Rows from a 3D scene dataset
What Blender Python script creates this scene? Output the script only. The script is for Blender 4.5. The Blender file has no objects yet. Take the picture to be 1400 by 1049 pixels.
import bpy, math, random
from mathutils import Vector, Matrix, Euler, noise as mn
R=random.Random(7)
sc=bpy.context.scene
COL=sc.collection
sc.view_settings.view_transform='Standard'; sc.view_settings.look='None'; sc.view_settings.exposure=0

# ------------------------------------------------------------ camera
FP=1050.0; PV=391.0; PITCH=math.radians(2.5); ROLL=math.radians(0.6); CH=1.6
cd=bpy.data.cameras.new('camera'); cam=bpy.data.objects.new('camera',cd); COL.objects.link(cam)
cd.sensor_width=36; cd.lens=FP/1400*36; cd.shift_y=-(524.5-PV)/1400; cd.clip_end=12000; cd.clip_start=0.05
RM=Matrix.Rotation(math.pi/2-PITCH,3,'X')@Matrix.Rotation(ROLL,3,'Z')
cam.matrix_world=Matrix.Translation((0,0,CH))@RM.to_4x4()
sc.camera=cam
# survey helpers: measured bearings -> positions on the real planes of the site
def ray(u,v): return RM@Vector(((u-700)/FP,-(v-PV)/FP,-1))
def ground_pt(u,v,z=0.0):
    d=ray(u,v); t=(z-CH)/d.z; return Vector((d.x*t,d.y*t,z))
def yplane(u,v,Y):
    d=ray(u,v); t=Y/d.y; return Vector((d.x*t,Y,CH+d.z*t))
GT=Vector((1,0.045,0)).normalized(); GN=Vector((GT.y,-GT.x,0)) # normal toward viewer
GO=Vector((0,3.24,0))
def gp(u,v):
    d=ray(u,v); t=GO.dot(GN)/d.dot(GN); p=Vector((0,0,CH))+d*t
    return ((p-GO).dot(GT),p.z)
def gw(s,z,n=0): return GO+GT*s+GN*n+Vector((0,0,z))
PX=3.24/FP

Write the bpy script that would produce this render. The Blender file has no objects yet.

* **Challenge**
Return each line of the records above exactly as it reads.

* **Exercise result**
What Blender Python script creates this scene? Output the script only. The script is for Blender 4.5. The Blender file has no objects yet. Take the picture to be 1400 by 1049 pixels.
import bpy, math, random
from mathutils import Vector, Matrix, Euler, noise as mn
R=random.Random(7)
sc=bpy.context.scene
COL=sc.collection
sc.view_settings.view_transform='Standard'; sc.view_settings.look='None'; sc.view_settings.exposure=0

# ------------------------------------------------------------ camera
FP=1050.0; PV=391.0; PITCH=math.radians(2.5); ROLL=math.radians(0.6); CH=1.6
cd=bpy.data.cameras.new('camera'); cam=bpy.data.objects.new('camera',cd); COL.objects.link(cam)
cd.sensor_width=36; cd.lens=FP/1400*36; cd.shift_y=-(524.5-PV)/1400; cd.clip_end=12000; cd.clip_start=0.05
RM=Matrix.Rotation(math.pi/2-PITCH,3,'X')@Matrix.Rotation(ROLL,3,'Z')
cam.matrix_world=Matrix.Translation((0,0,CH))@RM.to_4x4()
sc.camera=cam
# survey helpers: measured bearings -> positions on the real planes of the site
def ray(u,v): return RM@Vector(((u-700)/FP,-(v-PV)/FP,-1))
def ground_pt(u,v,z=0.0):
    d=ray(u,v); t=(z-CH)/d.z; return Vector((d.x*t,d.y*t,z))
def yplane(u,v,Y):
    d=ray(u,v); t=Y/d.y; return Vector((d.x*t,Y,CH+d.z*t))
GT=Vector((1,0.045,0)).normalized(); GN=Vector((GT.y,-GT.x,0)) # normal toward viewer
GO=Vector((0,3.24,0))
def gp(u,v):
    d=ray(u,v); t=GO.dot(GN)/d.dot(GN); p=Vector((0,0,CH))+d*t
    return ((p-GO).dot(GT),p.z)
def gw(s,z,n=0): return GO+GT*s+GN*n+Vector((0,0,z))
PX=3.24/FP

Write the bpy script that would produce this render. The Blender file has no objects yet.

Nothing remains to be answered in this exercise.